ダイアナ死去で犯した間違い、好きだった英首相・米大統領... 元BBC記者が書くエリザベス女王の96年
A QUEEN FOR THE AGES
ウィリアムとヘンリーの両王子、その父チャールズと共にバルモラル城で休暇を過ごしていた女王は、世間の悲しみに同調しようとせず、半旗の掲揚も命じなかった。
幼い王子たちを世間の目から遠ざけたかったのだろうと言われている。だが多くの批判と政府からの圧力を受けて、ついに女王はロンドンに戻り、半旗の掲揚を命じることになった。
このエピソードは、女王と王室が、階級や特権に対する考え方が劇的に変化した世界への適応に苦労したことを示す例だった。
その後、女王をはじめ王室は、より親しみやすく、庶民の感覚を取り入れようとしたが、それは簡単な道ではなかった。
王室内部で分裂が起きることもあった。
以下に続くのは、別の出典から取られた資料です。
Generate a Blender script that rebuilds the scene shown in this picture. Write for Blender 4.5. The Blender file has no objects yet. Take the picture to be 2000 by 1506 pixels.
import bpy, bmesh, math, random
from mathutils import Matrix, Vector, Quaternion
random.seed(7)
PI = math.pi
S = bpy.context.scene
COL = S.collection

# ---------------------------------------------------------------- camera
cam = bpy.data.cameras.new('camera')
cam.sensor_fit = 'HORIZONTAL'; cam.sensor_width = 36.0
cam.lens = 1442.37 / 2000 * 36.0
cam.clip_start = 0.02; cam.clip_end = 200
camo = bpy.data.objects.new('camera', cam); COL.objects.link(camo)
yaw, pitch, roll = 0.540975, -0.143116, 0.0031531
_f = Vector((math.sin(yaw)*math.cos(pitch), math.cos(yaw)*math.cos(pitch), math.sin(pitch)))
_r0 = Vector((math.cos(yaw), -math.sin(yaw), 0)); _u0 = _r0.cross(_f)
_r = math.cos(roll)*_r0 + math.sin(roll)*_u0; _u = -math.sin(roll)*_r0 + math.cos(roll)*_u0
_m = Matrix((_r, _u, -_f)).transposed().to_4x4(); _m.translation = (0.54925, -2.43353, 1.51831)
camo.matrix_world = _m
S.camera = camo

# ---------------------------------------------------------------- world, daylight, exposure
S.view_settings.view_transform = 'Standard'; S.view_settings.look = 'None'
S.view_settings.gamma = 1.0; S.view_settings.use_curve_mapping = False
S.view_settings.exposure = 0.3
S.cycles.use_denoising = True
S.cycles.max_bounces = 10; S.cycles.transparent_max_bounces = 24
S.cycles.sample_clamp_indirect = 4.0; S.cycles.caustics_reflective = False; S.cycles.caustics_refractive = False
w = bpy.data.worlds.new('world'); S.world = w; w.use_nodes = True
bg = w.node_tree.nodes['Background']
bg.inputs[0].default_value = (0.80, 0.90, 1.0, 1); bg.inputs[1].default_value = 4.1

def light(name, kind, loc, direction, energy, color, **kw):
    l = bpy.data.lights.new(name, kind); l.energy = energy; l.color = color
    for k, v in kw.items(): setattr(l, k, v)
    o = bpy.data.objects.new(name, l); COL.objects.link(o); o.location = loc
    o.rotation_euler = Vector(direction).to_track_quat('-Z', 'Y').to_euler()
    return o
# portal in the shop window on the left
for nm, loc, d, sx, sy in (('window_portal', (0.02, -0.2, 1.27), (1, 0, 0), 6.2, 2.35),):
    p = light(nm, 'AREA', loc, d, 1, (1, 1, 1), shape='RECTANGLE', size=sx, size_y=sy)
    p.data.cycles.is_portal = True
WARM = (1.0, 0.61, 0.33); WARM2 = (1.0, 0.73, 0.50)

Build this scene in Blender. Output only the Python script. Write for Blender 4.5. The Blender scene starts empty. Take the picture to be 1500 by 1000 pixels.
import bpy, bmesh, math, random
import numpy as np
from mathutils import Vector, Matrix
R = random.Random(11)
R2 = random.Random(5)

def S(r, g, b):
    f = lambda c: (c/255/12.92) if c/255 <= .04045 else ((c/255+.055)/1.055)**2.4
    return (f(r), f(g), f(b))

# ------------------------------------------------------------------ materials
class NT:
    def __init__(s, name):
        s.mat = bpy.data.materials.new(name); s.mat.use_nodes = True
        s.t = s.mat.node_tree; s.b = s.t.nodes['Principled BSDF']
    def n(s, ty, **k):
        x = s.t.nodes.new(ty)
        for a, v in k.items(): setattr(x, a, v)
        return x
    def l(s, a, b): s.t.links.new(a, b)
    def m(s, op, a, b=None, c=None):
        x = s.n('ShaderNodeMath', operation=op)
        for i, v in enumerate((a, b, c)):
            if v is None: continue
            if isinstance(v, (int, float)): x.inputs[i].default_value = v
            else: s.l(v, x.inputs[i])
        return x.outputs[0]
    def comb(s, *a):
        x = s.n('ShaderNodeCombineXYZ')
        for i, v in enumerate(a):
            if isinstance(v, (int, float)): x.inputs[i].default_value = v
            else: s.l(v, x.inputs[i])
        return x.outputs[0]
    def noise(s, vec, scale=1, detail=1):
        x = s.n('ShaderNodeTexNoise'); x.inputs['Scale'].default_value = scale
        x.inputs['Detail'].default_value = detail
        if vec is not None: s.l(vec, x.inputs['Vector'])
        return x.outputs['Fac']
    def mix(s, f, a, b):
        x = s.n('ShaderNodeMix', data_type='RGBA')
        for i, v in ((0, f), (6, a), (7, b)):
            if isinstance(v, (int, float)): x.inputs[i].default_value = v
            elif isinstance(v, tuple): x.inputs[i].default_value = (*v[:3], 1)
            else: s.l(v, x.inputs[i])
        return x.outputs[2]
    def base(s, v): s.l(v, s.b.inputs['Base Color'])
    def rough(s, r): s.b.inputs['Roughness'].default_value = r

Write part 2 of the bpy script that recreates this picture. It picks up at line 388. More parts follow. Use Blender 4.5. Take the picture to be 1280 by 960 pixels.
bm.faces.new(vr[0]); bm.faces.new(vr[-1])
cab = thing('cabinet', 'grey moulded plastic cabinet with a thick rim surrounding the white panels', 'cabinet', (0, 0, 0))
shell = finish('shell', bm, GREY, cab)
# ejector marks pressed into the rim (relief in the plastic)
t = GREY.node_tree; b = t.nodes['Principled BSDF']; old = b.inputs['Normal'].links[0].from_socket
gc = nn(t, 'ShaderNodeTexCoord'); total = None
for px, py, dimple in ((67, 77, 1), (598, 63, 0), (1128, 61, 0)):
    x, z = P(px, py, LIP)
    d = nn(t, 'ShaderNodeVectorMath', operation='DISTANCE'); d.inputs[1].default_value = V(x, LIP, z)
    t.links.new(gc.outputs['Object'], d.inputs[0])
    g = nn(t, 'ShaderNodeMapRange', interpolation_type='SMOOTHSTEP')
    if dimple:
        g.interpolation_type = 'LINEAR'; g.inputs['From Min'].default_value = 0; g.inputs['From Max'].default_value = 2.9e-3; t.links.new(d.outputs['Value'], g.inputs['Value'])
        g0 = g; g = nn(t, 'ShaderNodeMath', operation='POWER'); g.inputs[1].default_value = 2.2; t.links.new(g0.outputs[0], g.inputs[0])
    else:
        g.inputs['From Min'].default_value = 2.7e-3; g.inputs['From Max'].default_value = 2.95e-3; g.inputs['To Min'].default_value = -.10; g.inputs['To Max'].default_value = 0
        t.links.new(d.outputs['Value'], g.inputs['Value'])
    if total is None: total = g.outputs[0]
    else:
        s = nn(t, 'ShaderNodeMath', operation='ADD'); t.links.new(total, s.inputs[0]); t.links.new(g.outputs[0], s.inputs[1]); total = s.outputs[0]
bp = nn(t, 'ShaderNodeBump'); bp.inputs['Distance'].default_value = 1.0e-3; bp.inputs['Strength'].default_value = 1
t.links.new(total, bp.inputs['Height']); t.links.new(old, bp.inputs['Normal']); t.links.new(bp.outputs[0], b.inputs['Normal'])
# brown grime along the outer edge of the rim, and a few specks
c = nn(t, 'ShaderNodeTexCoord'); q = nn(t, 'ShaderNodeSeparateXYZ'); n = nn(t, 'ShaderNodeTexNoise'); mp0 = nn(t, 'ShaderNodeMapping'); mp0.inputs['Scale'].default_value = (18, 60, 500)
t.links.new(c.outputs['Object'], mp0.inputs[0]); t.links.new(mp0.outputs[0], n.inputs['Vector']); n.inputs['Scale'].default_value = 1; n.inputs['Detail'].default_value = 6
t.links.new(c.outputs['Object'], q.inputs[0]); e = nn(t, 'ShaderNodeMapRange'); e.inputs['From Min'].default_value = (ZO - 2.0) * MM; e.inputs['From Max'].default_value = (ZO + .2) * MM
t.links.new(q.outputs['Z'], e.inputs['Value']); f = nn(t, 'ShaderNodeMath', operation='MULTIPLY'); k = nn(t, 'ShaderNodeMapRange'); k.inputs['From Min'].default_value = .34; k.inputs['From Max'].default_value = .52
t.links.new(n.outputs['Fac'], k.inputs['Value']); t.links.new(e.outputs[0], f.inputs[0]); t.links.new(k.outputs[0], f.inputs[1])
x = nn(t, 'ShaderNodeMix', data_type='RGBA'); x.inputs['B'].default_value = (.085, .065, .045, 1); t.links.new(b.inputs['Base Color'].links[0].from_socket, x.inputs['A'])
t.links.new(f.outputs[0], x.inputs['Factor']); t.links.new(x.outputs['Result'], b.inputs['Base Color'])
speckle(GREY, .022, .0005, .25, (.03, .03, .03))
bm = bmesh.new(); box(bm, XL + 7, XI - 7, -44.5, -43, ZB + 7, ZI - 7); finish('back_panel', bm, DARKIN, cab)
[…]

女王の3人の子の結婚は、離婚という形で終わった。
なかでもチャールズとダイアナの破局では、双方がメディアを味方に付けようと策動し、世間を騒がせた。必然的に、王室の輝きは損なわれた。
追い打ちをかけたのがヘンリー王子と妻のメーガン妃だった。この夫妻は公務を捨てるだけでなく、アメリカのテレビ番組に出て内幕を赤裸々に話した。王室内で息子アーチーの肌の色の可能性を「懸念し、取り沙汰する会話」があったとも述べた。
女王の次男アンドルー王子の名が児童買春の斡旋で悪名高いジェフリー・エプスタインの顧客リストにあったことも明るみに出て、王室にはさらなるダメージがもたらされた。
チャールズ新国王への逆風
愛された女王が去り、チャールズが国王となって、さてイギリス王室はどこへ行くのか。
君主制擁護派には、史上最大級の逆風を覚悟せよとの声もある。
エリザベス2世の個人的な人気は最後まで衰えなかったが、それでも若い世代では支持率が低迷する。あの女王を愛した国民が、女王の息子を同じように愛するとは思いにくい。
君主制の大胆な改革や廃止を求める人たちは、この日を待っていたに違いない。
エリザベス2世が90歳を過ぎても淡々と公務を果たし続けている限り、声高に王室批判を叫んでも国民の共感を得られるはずがなかった。その女王が去った今は、どんな変化が起きてもおかしくない。
オーストラリアでは、英王室と縁を切ろうとする動きが復活しそうだ。元首相のマルコム・ターンブルは共和制支持者だが、エリザベス女王の存命中は英連邦からの離脱を提案しても無駄だと語っていた。